まず、生来の生真面目さからわたしは書類整理が好きであった。適当に輪ゴムでバッサバサに段ボールに積み込まれたレシート、領収書を年月ごとにわけ、学習ノートに規則正しく貼り付けていく。結果が目に見えて楽しい。
受電、恐怖
電話を受けるのはバイトで経験済みだったのでできたが、最後まで苦手、というか怖かった。一般人の、「修正なしの写真がどうしても欲しい」とかいう電話やおばさんから金切声で「そんな本を売るのはおやめなさい!!」という電話は驚くけれど怖くはなかった。てゆうかなんでおばさん、エロ本屋の電話番号知ってるの?
怖いのは取引先の人々だった。皆、私がいないもののように話していて、女性蔑視を電話で一番感じたかもしれない。まず、皆あいさつをしない。要件を一方的に伝えてきて通らなければ(電話相手が離席、希望のものの在庫なしなど)怒るか、一方的に切られた。

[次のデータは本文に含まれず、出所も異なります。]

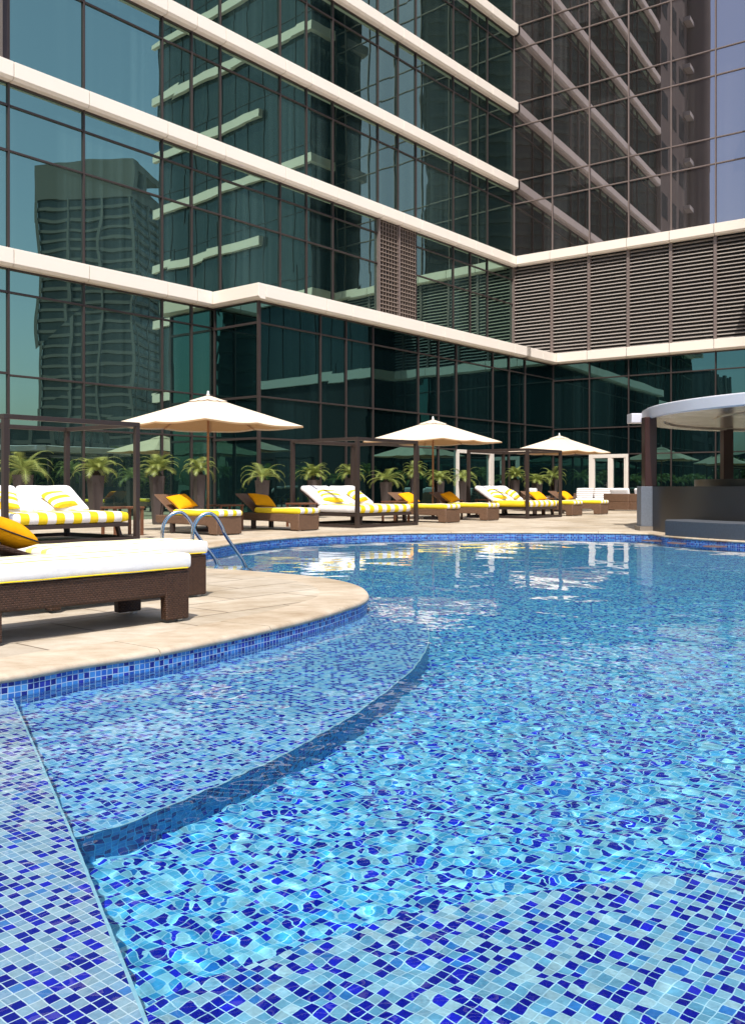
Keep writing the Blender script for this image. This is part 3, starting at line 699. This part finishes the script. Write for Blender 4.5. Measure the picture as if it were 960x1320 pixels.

「○○だけど、社長いる?いないの?なんでいないの?」ガッチャン。
男性が対応した場合は別人のように感じよく会話が進められていたので、この理不尽はわたしのおなかにずっといた。かたまりは日々黒く、おおきくなっていった。周りはきづいてもいないので誰にも言えなかった。反論したりしたらスルースキルがないわたしの力量不足とさえ思われた。今初めて言ったかもしれない。というか書いていて電話が怖かったことを今初めて認めたかもしれない。そういう時代であり、底辺の人たちの集まりだった。もちろん、私含む。辞職した時の理由の一つでもあった。
目下女子は無視するぞ!気概メンズ
一度、決してあいさつしない銀行マンにこちらもあいさつしないでみたことがある。びっくりしていたので、こちらがびっくりした。それは想定してないのね。
来社した時も、来客カウンターに一番近い私にけっして目をあわせなかったので筋金入りである。わたしと目が合ったら死ぬ病気なんだね。わたしにもちろん気づいている。絶対に目を合わせないという気概さえかんじる。それって、すっごく疲れると思うんですけど。あいさつ、っていうか会話したほうが省エネだよ?
というわけで、気概メンズ文化にはほとほと疲弊した。気概レディースは一人もいなかったので、メンズ特有の文化かとおもわれる。。
ちなみに気概メンズは令和の時代にもかなり生存が確認されています。
いけない、気概に気をとられすぎちゃった。
お茶くみ、コーヒー作りは単に作業として好きだった。椅子から立って腰を伸ばせるし、OLコスプレの気持ちになれた。(私はOLにあこがれている。今もなお。)
商品の発送作業も工作好きだから好き。数千万円の手形を専用のタイプライターみたいな機械で作るなんて、子供のレジ遊びみたいで最高に楽しかった。
伝票整理なんておかしくておかしくて。ここでは記せないけど、本のタイトルが全体的にイカレテルから、それを大真面目に言ったり書いたりするのが面白かった。最初は。
でも、面白かったのは最初だけ。わたしはどんどんすりきれて、ずっと怒りを溜め込むただのからっぽの物体になるまでそう時間はかからなかった。